# start of Data block

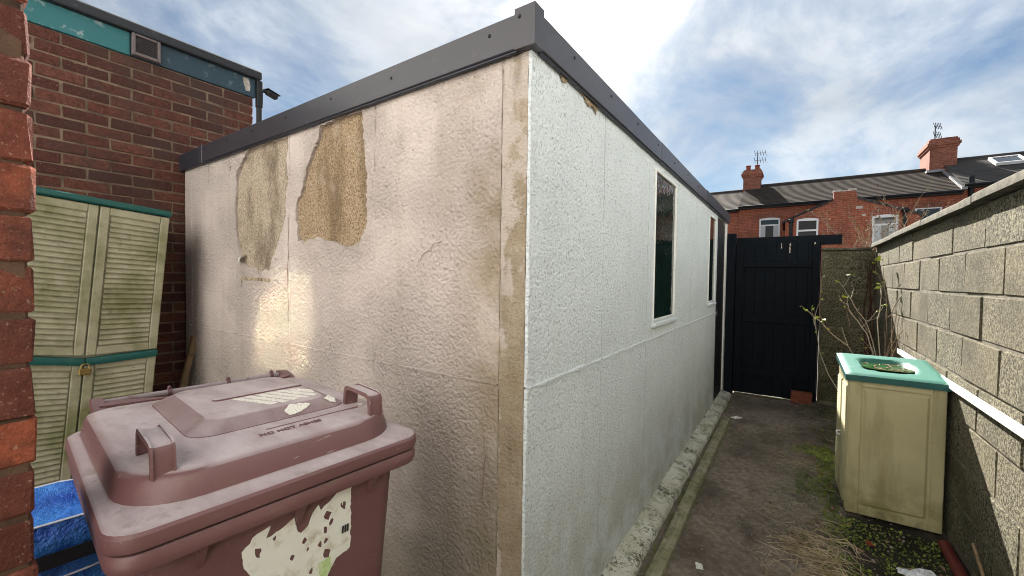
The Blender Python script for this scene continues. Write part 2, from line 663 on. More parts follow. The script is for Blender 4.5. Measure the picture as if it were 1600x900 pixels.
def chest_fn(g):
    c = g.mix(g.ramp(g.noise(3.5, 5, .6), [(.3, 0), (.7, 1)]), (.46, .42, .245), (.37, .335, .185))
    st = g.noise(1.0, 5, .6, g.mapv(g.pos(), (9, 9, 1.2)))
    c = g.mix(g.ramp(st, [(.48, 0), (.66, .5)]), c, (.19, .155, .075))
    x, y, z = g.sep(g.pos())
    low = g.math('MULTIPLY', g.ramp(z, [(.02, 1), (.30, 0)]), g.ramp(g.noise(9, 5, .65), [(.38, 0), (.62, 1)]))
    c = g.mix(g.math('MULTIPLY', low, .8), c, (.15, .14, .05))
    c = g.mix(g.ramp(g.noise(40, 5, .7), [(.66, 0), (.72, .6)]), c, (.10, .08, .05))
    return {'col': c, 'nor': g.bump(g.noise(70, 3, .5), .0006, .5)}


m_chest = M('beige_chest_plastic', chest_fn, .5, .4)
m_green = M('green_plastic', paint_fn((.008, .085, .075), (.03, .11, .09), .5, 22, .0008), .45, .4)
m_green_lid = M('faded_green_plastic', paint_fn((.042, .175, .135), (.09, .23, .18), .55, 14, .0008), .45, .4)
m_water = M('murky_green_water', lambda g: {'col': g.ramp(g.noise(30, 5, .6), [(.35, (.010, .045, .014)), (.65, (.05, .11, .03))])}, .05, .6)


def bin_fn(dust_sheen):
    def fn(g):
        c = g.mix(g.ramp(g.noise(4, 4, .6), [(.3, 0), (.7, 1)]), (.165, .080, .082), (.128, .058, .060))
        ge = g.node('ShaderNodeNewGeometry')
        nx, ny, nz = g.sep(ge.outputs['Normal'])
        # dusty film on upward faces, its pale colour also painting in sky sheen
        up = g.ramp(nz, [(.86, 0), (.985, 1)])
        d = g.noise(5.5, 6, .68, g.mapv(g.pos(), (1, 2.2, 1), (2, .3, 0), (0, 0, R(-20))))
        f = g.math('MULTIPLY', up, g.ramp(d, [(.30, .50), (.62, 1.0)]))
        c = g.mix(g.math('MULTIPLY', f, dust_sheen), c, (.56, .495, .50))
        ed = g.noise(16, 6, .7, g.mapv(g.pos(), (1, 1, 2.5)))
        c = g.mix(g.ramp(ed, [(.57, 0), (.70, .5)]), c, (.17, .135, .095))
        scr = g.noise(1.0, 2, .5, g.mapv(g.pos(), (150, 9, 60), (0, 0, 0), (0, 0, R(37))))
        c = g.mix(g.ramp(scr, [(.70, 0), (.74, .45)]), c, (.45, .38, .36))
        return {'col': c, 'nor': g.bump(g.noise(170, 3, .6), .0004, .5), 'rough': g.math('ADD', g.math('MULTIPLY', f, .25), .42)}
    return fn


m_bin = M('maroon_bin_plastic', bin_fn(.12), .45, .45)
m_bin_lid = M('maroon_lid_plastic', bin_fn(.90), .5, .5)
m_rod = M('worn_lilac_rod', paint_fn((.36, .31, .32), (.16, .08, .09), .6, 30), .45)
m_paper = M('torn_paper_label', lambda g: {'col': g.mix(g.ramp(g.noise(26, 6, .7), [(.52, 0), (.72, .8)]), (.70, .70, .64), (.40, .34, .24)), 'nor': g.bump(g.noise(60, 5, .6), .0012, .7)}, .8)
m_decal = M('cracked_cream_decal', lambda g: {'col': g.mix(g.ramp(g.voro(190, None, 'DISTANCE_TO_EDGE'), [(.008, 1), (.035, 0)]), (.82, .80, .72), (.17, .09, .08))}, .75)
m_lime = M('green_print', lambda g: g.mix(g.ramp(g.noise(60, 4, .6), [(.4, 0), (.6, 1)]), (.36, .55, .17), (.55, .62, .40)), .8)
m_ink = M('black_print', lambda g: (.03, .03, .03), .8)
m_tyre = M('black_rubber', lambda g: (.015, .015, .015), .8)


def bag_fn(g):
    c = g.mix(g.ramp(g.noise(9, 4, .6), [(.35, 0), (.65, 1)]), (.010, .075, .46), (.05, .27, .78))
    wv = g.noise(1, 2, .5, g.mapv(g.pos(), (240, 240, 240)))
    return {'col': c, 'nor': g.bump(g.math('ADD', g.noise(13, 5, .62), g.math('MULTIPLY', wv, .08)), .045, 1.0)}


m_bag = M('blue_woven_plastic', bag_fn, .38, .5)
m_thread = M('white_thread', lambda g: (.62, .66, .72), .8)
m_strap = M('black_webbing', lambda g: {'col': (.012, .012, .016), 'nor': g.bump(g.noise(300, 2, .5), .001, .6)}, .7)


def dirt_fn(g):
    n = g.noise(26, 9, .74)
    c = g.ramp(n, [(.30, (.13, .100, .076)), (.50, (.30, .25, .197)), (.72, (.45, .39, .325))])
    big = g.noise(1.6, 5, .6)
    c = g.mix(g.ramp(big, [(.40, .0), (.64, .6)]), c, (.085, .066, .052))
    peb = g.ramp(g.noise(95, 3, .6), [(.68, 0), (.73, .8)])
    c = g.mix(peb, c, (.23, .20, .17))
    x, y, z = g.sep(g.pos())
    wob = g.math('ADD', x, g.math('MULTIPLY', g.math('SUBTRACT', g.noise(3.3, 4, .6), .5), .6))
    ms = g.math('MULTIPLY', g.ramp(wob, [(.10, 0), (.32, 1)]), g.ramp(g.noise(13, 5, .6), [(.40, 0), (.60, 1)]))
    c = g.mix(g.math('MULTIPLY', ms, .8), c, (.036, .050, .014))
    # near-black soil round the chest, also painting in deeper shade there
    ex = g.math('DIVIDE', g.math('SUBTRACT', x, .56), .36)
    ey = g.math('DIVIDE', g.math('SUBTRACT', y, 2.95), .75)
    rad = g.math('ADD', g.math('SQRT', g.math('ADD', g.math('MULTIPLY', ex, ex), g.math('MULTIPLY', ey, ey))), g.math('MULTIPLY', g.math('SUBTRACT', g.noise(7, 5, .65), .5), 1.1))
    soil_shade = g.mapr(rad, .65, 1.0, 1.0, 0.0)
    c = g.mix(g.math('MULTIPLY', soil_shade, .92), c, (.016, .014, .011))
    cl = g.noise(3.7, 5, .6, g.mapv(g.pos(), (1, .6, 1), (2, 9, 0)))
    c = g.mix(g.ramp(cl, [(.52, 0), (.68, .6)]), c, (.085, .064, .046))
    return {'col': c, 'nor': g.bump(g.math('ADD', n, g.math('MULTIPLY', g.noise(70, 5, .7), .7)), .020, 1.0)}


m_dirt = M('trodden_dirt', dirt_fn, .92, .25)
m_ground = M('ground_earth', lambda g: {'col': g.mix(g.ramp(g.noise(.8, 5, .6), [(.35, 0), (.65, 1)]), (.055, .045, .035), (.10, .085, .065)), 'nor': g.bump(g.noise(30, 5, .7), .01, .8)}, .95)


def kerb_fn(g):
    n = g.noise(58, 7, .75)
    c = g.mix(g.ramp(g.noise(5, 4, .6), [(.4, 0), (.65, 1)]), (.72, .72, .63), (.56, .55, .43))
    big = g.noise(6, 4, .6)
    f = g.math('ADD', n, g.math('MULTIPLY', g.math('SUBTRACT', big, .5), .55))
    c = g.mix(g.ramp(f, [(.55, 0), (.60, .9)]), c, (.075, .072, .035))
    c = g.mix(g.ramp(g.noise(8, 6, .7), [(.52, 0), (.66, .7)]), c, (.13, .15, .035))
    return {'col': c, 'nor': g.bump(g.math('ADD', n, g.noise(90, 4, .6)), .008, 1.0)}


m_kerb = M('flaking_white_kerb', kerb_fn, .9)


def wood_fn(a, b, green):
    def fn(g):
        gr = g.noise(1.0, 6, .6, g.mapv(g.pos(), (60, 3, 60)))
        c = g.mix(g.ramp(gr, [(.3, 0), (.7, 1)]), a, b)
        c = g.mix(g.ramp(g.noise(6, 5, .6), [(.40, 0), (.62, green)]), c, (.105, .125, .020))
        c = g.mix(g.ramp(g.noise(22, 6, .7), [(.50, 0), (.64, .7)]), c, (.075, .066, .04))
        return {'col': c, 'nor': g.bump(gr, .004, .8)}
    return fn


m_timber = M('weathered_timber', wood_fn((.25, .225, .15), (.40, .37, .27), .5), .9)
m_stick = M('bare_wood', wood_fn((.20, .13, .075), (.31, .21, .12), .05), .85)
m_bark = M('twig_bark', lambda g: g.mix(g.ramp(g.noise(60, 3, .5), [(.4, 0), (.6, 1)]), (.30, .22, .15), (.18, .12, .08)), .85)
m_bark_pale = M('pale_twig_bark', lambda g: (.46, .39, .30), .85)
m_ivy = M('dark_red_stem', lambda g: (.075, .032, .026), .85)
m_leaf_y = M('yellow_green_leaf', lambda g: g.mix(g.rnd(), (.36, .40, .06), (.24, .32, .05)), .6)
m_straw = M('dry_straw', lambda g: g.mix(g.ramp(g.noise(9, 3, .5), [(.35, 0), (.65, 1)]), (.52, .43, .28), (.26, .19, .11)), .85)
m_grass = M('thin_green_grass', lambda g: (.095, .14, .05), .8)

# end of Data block

Pictures are excluded; extract exactly the lines from the start of the data through the line that holds "m_water = M('murky_green_water', lambda", both ends included.

## Answer to the exercise
The Blender Python script for this scene continues. Write part 2, from line 663 on. More parts follow. The script is for Blender 4.5. Measure the picture as if it were 1600x900 pixels.
def chest_fn(g):
    c = g.mix(g.ramp(g.noise(3.5, 5, .6), [(.3, 0), (.7, 1)]), (.46, .42, .245), (.37, .335, .185))
    st = g.noise(1.0, 5, .6, g.mapv(g.pos(), (9, 9, 1.2)))
    c = g.mix(g.ramp(st, [(.48, 0), (.66, .5)]), c, (.19, .155, .075))
    x, y, z = g.sep(g.pos())
    low = g.math('MULTIPLY', g.ramp(z, [(.02, 1), (.30, 0)]), g.ramp(g.noise(9, 5, .65), [(.38, 0), (.62, 1)]))
    c = g.mix(g.math('MULTIPLY', low, .8), c, (.15, .14, .05))
    c = g.mix(g.ramp(g.noise(40, 5, .7), [(.66, 0), (.72, .6)]), c, (.10, .08, .05))
    return {'col': c, 'nor': g.bump(g.noise(70, 3, .5), .0006, .5)}


m_chest = M('beige_chest_plastic', chest_fn, .5, .4)
m_green = M('green_plastic', paint_fn((.008, .085, .075), (.03, .11, .09), .5, 22, .0008), .45, .4)
m_green_lid = M('faded_green_plastic', paint_fn((.042, .175, .135), (.09, .23, .18), .55, 14, .0008), .45, .4)
m_water = M('murky_green_water', lambda g: {'col': g.ramp(g.noise(30, 5, .6), [(.35, (.010, .045, .014)), (.65, (.05, .11, .03))])}, .05, .6)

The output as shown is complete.